A festa de Cristo Rei chega para concluir o calendário litúrgico e para rasgar o silêncio das horas. Não é dia para sentimentalismo religioso nem para essa mania de fabricar um Jesus macio, domesticado, que consola mas não transforma nada. Hoje a liturgia nos empurra para o centro do conflito. Cristo é Rei porque enfrenta tudo o que desumaniza. Ele governa pela coragem de colocar os pequenos no alto e derrubar as vaidades que insistem em se vestir de poder. Não há como celebrar esse dia abraçando a espiritualidade romântica que reduz o Evangelho a perfume suave. O Reino nunca foi perfume. O Reino é exigência.

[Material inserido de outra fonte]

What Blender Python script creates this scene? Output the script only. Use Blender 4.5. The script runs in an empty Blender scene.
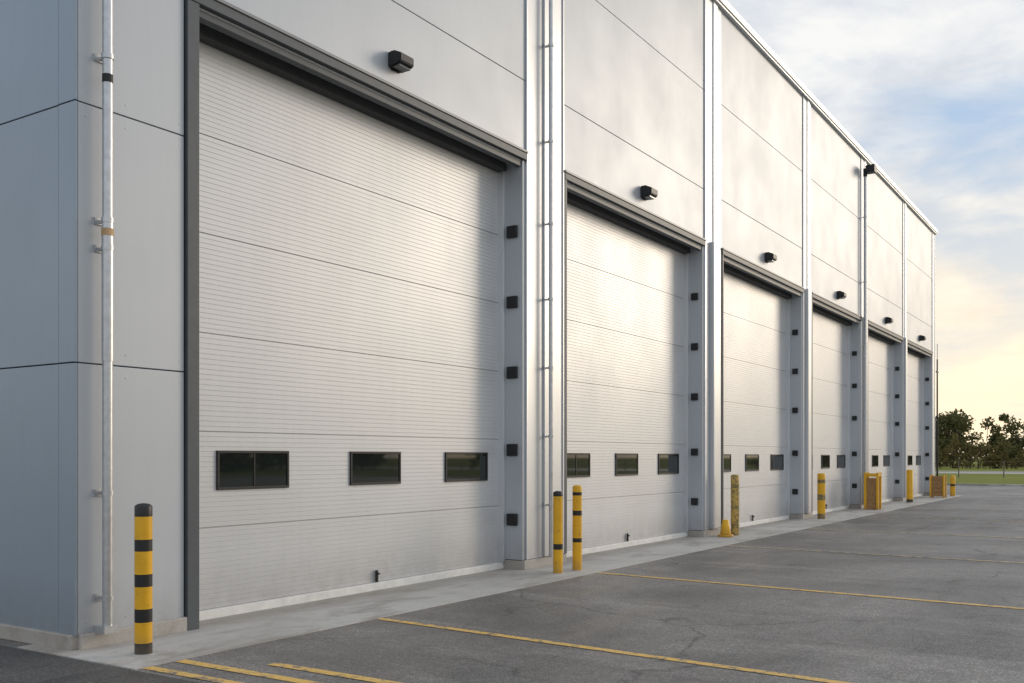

E hoje, Dia do Leigo, essa exigência fica ainda mais visível. O protagonismo do povo de Deus não é prêmio de consolação. É responsabilidade pesada. O leigo que vive sua fé de verdade não se esconde atrás de devoção vazia. Ele mete os pés na realidade dura, sabe que o Evangelho não se cumpre no campo das ideias e entende que seguir Cristo Rei significa assumir a luta por dignidade, por justiça, por vida concreta melhorada na carne do povo.
Em Camocim, o encerramento da Festa do Senhor Bom Jesus dos Navegantes também carrega esse chamado. Ele é padroeiro porque atravessa com a gente as águas turbulentas da história. Não protege com promessas açucaradas. Protege com presença firme, com o convite constante à solidariedade e à coragem. Celebrar o Bom Jesus dos Navegantes é lembrar que nenhum barco chega ao porto certo se os remadores se acomodam. O povo precisa remar. A fé precisa remar. O Evangelho precisa remar dentro de nós até que a cidade inteira sinta o vento novo do Reino.
A festa de Cristo Rei, o Dia do Leigo e o Bom Jesus dos Navegantes convergem numa única verdade. Não existe fé verdadeira se ela não mova a vida, se ela não incomode, se ela não transforme. Quem quiser um Cristo inofensivo não entendeu a festa de hoje. Cristo é Rei porque é exigente. Porque é firme. Porque chama os seus a caminhar sem medo. Hoje é dia de deixar cair as ilusões e assumir a coragem que o Reino pede. Hoje é dia de ser povo que rema, fé que luta, cidade que desperta.